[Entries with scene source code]
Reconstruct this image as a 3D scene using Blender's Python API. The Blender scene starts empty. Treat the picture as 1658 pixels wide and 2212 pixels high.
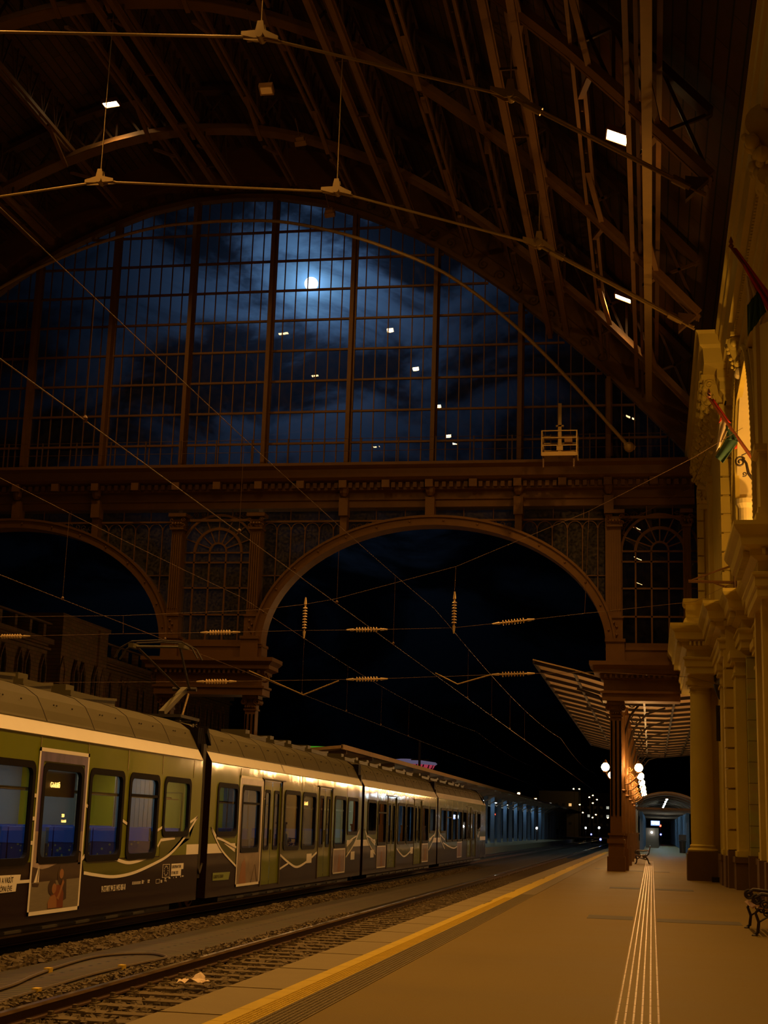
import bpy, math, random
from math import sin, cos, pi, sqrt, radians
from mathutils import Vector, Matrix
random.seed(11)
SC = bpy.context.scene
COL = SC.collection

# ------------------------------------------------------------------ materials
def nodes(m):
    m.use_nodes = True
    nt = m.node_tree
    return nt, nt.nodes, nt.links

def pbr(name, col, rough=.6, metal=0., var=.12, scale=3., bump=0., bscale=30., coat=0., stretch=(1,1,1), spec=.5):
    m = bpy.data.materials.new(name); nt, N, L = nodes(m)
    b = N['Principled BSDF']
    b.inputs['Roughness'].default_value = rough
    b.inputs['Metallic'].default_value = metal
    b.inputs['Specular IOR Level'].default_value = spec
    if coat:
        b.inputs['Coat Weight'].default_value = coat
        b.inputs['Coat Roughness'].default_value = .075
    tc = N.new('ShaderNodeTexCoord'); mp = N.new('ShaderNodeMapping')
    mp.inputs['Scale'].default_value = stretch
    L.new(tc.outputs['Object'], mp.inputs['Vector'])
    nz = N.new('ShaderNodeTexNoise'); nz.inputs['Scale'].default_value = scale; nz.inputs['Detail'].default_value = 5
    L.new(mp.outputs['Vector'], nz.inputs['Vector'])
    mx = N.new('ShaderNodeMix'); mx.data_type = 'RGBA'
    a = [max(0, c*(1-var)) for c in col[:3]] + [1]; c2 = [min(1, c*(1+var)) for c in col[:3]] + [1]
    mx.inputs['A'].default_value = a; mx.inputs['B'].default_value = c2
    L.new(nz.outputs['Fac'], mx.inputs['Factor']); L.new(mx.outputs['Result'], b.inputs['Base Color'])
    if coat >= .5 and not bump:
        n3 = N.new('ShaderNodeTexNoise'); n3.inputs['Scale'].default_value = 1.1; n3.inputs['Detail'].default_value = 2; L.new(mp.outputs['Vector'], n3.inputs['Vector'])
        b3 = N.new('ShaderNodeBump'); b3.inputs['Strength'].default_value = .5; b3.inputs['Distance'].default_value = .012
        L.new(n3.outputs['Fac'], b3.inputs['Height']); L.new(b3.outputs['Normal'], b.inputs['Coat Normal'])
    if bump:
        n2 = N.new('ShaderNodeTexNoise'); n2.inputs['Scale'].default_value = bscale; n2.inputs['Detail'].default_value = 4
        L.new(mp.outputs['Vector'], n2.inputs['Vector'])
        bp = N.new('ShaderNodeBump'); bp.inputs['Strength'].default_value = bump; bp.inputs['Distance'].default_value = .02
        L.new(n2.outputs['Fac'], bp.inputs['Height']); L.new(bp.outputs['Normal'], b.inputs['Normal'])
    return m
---
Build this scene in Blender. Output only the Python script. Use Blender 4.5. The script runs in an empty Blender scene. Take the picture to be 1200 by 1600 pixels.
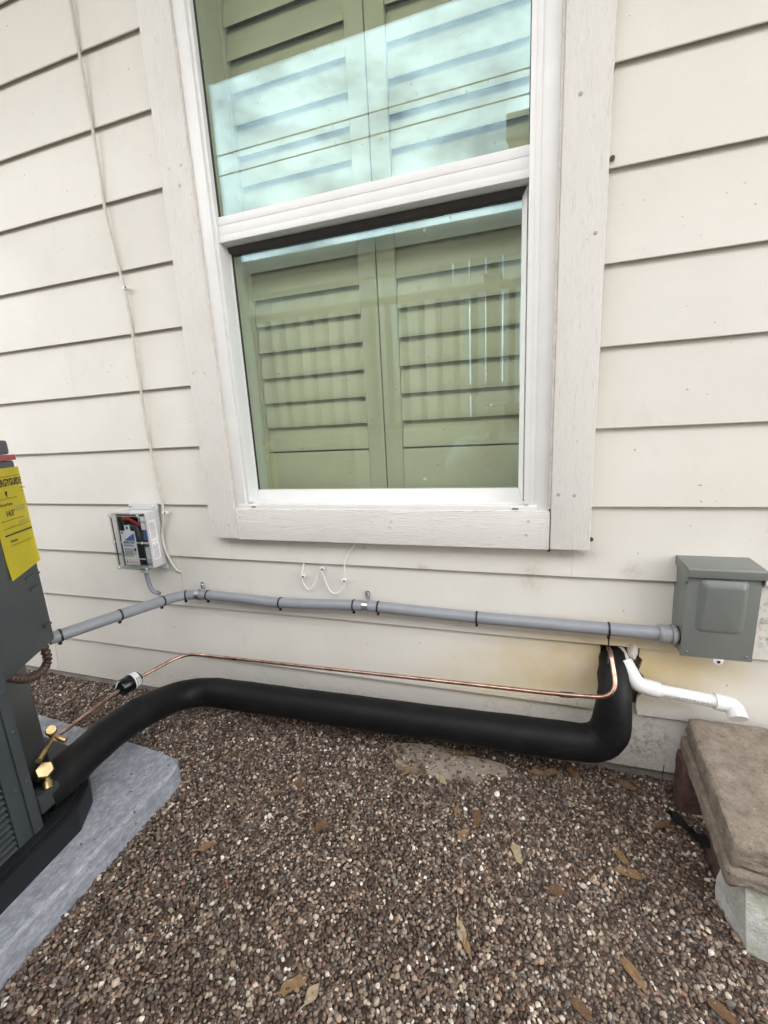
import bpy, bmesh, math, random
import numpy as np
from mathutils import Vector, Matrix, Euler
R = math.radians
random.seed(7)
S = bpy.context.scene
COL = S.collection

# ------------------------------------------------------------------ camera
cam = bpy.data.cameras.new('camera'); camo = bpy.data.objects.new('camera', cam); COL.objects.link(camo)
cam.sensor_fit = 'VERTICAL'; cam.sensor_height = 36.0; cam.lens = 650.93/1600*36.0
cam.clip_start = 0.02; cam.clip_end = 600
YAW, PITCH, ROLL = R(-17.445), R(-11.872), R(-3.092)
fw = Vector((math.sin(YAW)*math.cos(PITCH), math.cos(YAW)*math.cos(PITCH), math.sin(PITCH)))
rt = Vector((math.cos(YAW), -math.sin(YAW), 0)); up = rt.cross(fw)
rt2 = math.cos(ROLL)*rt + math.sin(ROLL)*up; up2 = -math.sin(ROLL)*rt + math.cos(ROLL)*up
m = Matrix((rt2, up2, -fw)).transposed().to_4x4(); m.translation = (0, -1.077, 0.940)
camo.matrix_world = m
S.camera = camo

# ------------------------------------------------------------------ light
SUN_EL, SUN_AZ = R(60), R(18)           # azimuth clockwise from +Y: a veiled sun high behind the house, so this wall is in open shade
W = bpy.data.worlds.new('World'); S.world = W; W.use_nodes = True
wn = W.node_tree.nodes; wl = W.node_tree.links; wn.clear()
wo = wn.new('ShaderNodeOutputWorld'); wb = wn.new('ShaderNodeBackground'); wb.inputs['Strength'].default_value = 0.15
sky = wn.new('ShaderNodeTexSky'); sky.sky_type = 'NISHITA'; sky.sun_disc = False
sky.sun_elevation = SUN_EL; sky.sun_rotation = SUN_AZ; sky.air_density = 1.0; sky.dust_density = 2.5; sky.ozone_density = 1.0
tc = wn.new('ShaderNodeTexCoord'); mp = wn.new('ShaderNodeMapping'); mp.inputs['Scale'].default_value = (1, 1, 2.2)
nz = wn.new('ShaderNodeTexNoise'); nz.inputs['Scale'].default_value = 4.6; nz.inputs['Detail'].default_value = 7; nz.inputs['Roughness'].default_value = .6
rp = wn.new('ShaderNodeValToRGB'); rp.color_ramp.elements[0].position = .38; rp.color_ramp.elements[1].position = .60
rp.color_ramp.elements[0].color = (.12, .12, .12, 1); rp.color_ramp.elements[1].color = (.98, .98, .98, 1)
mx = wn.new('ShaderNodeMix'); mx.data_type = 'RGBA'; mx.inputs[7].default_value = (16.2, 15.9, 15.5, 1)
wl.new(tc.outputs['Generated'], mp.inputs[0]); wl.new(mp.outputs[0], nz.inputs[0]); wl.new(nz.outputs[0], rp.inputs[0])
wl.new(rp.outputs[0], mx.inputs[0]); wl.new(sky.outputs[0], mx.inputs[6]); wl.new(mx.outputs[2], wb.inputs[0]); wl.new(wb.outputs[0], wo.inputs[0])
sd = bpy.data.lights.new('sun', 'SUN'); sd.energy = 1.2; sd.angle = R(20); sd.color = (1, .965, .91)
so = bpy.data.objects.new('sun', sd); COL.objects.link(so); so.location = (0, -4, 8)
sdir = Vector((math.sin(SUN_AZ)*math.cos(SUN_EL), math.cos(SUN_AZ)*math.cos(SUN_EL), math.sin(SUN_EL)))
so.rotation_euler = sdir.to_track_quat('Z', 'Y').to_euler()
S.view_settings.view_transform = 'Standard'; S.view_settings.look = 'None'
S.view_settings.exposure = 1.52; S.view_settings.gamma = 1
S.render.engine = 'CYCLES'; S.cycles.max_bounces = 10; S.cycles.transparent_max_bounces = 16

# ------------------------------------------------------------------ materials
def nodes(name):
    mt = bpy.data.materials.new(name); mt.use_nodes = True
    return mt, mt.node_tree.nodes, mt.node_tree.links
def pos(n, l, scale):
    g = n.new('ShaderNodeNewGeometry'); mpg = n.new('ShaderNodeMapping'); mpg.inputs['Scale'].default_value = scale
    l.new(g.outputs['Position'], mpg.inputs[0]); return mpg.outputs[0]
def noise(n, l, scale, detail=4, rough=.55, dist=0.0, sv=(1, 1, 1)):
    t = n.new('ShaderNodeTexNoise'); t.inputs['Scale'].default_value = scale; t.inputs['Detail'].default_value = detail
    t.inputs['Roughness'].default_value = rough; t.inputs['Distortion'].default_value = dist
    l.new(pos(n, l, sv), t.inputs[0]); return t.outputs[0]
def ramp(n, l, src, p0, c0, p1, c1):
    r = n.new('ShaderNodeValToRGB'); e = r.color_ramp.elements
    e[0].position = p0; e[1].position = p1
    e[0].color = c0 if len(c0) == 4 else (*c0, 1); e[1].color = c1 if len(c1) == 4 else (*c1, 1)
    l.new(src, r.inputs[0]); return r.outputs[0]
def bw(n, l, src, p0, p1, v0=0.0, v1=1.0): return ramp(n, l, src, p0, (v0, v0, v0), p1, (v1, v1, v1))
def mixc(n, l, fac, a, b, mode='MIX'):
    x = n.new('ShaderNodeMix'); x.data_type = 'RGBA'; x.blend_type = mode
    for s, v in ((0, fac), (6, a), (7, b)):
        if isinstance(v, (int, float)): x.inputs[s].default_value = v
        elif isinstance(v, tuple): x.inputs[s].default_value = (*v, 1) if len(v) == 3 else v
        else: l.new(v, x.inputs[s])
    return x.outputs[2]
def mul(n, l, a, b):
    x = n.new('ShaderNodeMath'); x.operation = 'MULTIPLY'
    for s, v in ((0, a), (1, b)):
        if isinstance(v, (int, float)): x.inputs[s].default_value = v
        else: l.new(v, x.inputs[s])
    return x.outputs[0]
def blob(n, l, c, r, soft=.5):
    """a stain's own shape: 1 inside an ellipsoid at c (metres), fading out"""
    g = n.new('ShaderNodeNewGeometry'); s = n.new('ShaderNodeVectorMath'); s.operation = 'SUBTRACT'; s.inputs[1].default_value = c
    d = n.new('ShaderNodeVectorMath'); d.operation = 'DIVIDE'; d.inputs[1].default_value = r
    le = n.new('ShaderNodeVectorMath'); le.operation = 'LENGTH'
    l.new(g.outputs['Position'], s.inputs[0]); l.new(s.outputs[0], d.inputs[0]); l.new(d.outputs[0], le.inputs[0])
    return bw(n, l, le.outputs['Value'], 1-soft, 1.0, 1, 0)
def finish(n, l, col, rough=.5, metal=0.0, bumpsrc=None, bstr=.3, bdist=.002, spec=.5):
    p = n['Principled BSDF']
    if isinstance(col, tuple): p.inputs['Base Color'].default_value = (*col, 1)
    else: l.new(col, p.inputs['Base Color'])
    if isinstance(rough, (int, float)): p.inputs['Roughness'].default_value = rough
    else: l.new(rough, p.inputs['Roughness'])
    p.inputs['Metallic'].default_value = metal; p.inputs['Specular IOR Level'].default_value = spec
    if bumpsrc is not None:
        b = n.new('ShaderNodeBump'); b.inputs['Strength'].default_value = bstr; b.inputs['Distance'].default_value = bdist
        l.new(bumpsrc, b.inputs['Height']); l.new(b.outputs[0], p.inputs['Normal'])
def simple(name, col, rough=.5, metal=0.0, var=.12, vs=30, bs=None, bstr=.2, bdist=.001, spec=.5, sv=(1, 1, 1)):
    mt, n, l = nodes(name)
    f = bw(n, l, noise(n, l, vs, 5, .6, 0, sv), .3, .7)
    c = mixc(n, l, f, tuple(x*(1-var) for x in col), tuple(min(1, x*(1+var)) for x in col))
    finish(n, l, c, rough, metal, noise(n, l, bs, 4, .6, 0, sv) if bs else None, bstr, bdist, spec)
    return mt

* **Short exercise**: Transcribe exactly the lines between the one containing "Reconstruct this image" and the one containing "COL = SC.collection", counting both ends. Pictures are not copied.

* **Reply to the task**:
Reconstruct this image as a 3D scene using Blender's Python API. The Blender scene starts empty. Treat the picture as 1658 pixels wide and 2212 pixels high.
import bpy, math, random
from math import sin, cos, pi, sqrt, radians
from mathutils import Vector, Matrix
random.seed(11)
SC = bpy.context.scene
COL = SC.collection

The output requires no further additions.